March 20, 2012

Lessons from the Arts Festival


Circenses trapese artists

Wellington came alive a few weeks ago as the Festival of the Arts set up home in our vibrant city. My husband and I were invited to the unique Circenses, an old fashioned big top from Belgium’s Circus Ronaldo.

On arrival, the audience was divided up; half were seated front stage and half were seated backstage, then after the interval we swapped around. If you were front stage you watched as the performers engaged you with their humour and artful circus acts- like throwing axes and knives around some poor luckless chap standing against a piece of wood!

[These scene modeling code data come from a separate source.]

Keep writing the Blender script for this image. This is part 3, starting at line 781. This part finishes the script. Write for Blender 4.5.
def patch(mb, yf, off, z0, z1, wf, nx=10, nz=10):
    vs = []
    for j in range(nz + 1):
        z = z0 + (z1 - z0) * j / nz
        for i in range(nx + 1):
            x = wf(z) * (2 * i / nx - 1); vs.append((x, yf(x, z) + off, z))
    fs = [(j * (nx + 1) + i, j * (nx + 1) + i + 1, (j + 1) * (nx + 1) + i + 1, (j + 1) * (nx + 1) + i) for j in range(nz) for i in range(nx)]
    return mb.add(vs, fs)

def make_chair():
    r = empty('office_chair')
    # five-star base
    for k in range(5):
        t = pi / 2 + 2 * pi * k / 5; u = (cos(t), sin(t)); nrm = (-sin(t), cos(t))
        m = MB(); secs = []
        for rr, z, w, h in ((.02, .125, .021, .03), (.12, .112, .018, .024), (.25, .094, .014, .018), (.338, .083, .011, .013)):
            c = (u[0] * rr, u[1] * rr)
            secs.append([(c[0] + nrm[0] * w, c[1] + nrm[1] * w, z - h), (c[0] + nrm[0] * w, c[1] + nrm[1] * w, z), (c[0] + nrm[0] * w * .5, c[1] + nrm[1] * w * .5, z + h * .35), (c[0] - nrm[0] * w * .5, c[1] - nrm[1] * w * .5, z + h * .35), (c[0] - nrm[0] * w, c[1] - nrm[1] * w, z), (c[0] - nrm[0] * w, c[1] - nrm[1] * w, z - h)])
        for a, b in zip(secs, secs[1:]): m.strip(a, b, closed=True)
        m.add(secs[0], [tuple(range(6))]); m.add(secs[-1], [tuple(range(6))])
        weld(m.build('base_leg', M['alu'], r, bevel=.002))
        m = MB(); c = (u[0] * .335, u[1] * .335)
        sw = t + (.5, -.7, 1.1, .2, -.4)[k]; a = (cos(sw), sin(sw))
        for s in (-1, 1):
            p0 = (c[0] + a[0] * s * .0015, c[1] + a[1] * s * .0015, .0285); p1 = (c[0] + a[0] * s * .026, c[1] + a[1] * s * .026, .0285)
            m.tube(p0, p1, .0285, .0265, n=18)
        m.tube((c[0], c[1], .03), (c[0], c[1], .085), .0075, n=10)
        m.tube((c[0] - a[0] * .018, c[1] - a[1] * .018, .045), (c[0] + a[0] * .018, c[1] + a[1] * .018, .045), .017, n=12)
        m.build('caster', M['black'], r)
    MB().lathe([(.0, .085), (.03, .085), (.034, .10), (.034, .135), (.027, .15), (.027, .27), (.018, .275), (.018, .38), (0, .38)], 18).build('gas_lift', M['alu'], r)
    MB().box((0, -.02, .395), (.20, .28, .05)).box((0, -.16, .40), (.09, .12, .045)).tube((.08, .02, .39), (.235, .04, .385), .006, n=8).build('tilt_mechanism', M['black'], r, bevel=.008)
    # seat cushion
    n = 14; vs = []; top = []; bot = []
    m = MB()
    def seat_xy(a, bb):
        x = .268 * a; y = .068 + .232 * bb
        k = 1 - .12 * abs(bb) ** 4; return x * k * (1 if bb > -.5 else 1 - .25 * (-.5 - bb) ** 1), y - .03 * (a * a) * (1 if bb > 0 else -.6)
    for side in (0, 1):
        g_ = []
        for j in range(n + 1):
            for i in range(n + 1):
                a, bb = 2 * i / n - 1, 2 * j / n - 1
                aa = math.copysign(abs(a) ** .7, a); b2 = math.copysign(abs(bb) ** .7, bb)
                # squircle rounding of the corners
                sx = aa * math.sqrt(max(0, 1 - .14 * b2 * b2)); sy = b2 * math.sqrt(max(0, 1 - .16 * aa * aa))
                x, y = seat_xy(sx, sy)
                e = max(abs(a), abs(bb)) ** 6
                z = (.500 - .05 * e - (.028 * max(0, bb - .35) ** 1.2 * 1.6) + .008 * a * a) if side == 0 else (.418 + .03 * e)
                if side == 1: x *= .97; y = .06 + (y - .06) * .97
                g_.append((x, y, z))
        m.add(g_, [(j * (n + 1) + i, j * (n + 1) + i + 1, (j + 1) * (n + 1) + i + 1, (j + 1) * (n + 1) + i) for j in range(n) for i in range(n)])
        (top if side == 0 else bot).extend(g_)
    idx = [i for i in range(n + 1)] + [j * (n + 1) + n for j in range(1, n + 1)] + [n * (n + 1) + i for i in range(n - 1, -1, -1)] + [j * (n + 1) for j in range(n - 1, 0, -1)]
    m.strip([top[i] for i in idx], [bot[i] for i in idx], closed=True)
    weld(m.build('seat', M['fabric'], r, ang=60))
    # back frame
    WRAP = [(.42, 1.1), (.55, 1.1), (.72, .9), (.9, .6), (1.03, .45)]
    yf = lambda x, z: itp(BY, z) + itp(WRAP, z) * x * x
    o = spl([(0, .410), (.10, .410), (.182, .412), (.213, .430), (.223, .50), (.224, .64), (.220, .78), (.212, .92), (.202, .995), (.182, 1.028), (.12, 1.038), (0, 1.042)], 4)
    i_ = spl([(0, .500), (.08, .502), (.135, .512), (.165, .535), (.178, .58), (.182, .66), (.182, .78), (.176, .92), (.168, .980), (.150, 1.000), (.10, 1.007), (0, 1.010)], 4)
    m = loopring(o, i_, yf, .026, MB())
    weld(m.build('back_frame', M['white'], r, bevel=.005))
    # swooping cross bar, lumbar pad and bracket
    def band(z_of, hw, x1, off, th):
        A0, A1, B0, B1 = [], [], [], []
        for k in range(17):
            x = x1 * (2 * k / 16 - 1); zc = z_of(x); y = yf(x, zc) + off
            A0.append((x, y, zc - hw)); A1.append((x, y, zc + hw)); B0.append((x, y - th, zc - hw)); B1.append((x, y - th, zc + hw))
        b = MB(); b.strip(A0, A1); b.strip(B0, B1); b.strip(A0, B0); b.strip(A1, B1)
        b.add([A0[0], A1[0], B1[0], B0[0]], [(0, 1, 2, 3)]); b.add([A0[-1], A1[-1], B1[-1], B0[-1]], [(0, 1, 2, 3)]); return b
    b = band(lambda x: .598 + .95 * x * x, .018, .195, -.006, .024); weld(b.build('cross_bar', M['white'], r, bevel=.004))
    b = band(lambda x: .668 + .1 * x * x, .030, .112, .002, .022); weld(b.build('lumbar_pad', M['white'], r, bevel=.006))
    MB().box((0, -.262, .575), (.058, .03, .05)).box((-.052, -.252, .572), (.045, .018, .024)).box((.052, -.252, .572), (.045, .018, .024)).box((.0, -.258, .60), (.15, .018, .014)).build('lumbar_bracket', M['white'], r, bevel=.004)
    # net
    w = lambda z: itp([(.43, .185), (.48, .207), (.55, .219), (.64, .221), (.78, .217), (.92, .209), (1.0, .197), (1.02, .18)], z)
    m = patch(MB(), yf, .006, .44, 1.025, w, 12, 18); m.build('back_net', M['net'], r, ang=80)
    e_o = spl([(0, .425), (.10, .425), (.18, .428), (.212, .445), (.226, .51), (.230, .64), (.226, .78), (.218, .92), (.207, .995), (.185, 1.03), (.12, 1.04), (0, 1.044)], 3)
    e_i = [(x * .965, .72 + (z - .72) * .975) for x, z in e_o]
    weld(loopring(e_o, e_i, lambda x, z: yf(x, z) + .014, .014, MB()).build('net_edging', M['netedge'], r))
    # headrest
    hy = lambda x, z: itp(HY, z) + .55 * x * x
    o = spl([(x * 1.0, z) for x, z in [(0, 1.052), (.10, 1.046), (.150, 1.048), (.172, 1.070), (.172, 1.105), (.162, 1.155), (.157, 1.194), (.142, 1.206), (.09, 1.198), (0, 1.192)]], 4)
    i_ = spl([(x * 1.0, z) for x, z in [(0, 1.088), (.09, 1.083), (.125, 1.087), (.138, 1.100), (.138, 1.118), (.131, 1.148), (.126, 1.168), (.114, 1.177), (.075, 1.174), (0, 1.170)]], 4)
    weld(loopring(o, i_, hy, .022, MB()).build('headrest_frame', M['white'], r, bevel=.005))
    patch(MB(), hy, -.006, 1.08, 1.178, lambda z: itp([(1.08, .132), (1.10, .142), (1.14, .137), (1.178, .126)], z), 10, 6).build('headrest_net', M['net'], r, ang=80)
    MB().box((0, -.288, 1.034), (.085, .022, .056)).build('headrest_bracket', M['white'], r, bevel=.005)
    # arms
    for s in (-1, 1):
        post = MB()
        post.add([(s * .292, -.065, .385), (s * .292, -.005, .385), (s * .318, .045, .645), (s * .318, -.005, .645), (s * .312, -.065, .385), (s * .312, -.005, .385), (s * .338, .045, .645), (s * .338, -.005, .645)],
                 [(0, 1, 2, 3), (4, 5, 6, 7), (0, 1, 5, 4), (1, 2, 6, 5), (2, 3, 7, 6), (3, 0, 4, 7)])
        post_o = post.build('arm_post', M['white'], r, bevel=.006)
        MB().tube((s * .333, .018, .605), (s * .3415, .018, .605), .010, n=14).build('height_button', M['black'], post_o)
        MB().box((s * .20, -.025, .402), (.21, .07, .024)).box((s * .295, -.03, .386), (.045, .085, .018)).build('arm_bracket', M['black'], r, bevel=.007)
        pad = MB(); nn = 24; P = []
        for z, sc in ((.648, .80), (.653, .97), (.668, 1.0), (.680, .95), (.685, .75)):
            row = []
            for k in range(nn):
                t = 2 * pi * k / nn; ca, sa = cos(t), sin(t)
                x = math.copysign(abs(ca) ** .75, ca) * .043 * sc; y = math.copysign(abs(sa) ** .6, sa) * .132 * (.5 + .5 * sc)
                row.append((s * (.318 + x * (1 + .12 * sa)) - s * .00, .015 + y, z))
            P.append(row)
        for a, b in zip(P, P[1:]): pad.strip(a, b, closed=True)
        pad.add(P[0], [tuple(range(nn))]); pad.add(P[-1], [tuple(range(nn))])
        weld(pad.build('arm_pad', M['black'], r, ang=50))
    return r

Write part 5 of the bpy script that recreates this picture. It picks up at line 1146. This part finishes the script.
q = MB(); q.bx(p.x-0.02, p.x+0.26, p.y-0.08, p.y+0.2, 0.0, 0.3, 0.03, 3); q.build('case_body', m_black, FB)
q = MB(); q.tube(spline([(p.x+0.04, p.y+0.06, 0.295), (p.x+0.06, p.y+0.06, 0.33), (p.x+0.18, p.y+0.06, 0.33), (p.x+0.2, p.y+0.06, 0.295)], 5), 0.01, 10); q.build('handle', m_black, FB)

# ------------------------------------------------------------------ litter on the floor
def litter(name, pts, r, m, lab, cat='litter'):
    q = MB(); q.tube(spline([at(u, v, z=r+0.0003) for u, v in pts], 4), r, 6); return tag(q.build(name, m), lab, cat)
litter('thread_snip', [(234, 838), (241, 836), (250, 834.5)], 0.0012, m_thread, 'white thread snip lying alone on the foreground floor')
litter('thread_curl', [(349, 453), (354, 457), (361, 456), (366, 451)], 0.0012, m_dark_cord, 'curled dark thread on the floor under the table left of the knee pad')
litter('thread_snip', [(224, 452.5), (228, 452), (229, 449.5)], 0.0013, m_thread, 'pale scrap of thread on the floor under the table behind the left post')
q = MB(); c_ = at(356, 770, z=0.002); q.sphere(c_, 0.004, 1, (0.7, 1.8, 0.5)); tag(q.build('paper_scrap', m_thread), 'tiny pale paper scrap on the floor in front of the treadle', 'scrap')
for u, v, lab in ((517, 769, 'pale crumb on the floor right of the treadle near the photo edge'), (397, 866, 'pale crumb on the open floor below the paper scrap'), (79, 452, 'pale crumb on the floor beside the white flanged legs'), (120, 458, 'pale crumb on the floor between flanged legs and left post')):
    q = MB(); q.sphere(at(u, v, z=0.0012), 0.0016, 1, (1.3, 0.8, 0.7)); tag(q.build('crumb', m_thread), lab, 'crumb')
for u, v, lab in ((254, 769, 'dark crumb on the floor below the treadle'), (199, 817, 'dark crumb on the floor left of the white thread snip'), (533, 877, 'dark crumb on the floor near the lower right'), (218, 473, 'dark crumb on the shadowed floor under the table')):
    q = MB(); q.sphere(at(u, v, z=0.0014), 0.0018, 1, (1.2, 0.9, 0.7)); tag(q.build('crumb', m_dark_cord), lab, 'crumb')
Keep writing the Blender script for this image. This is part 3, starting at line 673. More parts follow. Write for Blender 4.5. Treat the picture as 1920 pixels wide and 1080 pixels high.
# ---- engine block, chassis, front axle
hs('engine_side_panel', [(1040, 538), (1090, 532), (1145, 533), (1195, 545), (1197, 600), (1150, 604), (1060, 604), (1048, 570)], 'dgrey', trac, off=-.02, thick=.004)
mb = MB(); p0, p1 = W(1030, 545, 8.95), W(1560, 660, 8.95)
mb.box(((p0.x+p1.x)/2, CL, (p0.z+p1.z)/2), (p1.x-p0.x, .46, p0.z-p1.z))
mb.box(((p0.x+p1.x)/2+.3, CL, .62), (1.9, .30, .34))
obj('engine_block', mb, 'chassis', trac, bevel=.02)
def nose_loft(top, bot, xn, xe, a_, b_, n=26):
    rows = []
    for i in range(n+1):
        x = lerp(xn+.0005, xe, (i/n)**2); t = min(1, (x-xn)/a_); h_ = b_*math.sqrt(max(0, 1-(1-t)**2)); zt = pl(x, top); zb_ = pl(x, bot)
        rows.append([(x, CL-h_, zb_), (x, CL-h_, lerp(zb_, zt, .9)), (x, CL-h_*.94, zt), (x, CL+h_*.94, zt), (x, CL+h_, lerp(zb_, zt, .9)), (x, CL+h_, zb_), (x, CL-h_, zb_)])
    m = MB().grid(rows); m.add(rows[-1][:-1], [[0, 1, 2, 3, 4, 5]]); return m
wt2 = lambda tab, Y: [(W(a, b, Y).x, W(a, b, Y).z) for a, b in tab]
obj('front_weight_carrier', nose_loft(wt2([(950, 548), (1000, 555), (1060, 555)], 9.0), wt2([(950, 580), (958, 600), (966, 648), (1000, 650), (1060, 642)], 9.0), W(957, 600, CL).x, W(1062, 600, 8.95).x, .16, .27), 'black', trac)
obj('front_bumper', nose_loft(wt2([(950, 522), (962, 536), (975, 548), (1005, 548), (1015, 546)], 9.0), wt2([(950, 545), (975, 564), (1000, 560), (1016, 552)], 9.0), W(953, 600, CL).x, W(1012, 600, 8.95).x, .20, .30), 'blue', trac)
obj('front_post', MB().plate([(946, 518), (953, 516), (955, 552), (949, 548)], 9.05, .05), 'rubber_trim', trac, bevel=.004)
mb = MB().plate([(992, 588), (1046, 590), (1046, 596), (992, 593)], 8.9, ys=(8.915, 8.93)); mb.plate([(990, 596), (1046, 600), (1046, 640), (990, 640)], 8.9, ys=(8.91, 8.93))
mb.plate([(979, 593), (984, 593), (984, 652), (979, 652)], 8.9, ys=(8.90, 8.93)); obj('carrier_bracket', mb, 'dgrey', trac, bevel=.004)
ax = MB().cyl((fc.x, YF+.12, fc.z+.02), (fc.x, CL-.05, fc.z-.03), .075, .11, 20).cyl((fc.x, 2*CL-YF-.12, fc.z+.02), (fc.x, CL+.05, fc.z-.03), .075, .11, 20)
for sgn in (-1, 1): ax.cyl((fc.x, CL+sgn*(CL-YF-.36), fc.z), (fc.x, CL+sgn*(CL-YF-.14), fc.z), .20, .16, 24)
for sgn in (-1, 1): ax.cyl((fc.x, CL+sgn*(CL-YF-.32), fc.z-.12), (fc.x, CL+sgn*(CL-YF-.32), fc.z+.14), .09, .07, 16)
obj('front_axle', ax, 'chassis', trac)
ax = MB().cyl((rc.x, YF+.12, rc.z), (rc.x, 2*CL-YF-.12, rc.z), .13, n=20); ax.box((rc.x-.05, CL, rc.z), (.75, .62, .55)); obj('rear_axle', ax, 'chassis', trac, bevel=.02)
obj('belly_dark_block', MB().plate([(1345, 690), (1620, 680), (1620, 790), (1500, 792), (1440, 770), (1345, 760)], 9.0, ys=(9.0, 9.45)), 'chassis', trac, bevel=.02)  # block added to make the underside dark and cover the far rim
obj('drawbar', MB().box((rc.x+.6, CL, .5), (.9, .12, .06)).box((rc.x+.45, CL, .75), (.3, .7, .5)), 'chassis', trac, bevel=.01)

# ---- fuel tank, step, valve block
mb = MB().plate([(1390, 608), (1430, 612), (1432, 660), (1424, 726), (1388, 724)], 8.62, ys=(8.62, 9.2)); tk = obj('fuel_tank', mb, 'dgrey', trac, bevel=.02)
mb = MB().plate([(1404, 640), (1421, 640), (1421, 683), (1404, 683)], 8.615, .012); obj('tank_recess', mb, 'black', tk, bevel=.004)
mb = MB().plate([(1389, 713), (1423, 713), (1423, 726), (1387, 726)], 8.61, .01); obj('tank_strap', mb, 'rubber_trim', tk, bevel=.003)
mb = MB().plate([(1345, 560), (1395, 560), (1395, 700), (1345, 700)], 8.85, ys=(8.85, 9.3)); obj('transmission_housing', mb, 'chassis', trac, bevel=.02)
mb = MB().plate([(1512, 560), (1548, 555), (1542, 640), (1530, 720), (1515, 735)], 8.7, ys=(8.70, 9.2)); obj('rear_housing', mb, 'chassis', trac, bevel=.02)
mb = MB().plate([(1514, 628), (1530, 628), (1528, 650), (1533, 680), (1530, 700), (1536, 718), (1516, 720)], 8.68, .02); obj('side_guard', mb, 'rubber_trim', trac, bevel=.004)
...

The behind- the- scenes- audience had quite a different experience. Here, not only were you privy to the numerous and humorous back-stage dramas, but some of the audience members became reluctant performers as they were dragged out of their seats to perform cameo roles to the audience in the front.

My point in sharing all of this, is that the performers knew their audience. They crafted their act to engage the audience in each of the different contexts and as I was reflecting on this, I thought what a great example for us, as communicators, to follow.

Too often we write or speak for our own benefit or ego. We use our business language such as legalese, jargon, or corporate speak to share messages with people who may never have come in contact with our business before.  We think it sounds impressive and important, so those that hear the message must think so too. Wrong!

If we took a step back and put ourselves in our target audience’s shoes and asked ourselves, ‘would these people understand this language, or process or sentiment I am trying to convey,’ we might get a better response to our communication.

If we are to be good communicators, we need to take responsibility for the receiver to understand our message. To do this, we must know our audience and target our communication to them. Big fancy words are not impressive if no one understands them. Our audience won’t be wowed if our corporate speak or in-house jargon just sounds like gobbledygook.

To be successful, our messages must meet the needs of the people we want it to target. We need to adjust the style, organisation, tone, approach and design of our communication to their reading or listening habits. 

So let’s be more like the performing artists. Appeal to our audiences, engage with them, include them and enjoy them.